スパッラの調整は地元でできますか?

「スパッラを購入したとして、その後の調整は地元の楽器店でできますか?」

というご質問を時々いただくことがあります。

もちろん可能です。肩掛けチェロ、スパッラの基本的な構造はヴァイオリン族の他の楽器と変わりませんし、そもそもその昔はチェロと呼ばれていた楽器でしたので、技術者のいる楽器店さんであればメンテナンスは可能です。

また、スパッラ特有の調整については、お客様の懇意にされている楽器店の技術者の方に私の方から直接詳細を伝えることもできます。

また点検と部品交換を伴わない音調整であれば、当工房に来ていただければ製作者生涯保障としていつでもさせていただいています。(※要予約、部品交換が伴うメンテナンスと修理は有償になります)

バロック指板の製作・交換ができる楽器店さんであればそうしたメンテナンスも依頼されても問題はないでしょう。

弦楽器は、実はサイズが大きくなればなるほど繊細になります。

これは大きなサイズの楽器が低音を担当するため、楽器のサイズに比べると板の厚みなどは比較的薄めになるためです。大きくなれば、その分板も頑丈に厚くなるわけではないのです。もちろん多少厚くはなりますが、そのサイズほどではありません。

そこで、チェロやコントラバスは、ヴァイオリンなどと比べて変形がより起きやすくなります。スパッラも例外ではありません。さらにスパッラの場合は5弦ということで、同じサイズの4弦の楽器に比べてもさらにかかる圧力が大きくなります。そのため、夏場に高温多湿を避けるなどの管理は一層大事になります。
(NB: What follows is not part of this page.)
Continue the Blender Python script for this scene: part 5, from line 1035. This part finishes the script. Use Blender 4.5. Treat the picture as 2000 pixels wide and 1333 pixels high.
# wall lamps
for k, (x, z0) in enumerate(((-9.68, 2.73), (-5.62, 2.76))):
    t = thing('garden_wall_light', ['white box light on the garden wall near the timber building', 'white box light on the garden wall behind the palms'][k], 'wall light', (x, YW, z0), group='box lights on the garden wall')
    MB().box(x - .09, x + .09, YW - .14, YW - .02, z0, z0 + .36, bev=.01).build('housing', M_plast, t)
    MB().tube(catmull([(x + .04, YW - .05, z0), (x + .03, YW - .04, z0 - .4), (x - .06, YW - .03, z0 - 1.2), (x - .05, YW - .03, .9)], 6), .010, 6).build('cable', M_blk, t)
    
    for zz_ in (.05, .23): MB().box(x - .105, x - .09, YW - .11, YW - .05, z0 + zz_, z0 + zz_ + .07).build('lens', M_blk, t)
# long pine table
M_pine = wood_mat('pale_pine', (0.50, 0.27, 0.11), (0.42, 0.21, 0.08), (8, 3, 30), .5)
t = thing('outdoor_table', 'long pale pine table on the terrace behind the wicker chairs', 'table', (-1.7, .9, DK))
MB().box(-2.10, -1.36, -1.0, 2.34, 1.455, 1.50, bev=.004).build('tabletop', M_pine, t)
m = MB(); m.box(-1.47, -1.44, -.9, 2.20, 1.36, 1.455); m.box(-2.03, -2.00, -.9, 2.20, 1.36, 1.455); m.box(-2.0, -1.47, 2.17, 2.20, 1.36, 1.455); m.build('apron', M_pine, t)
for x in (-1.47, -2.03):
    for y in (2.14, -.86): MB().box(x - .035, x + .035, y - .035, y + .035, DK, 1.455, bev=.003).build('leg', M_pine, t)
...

製作者としては、数年に1回でも楽器を確かめさせていただくと勉強になりますし、深刻なトラブルなどが起きる前に点検をさせていただく機会にもなったりしますので、遠方の方でも機会があれば持ってきていただけるとうれしいと思いますが、基本的には近くに技術者の方がおられればメンテナンスは可能なのでその点はご安心ください。

また近くに技術者がおらず、こちらに来ることも諸事情で難しいという場合は、メール等のやりとりで情報交換をさせていただいた後で、交通費をご負担いただく形で私の方から道具を持って伺うこともできます。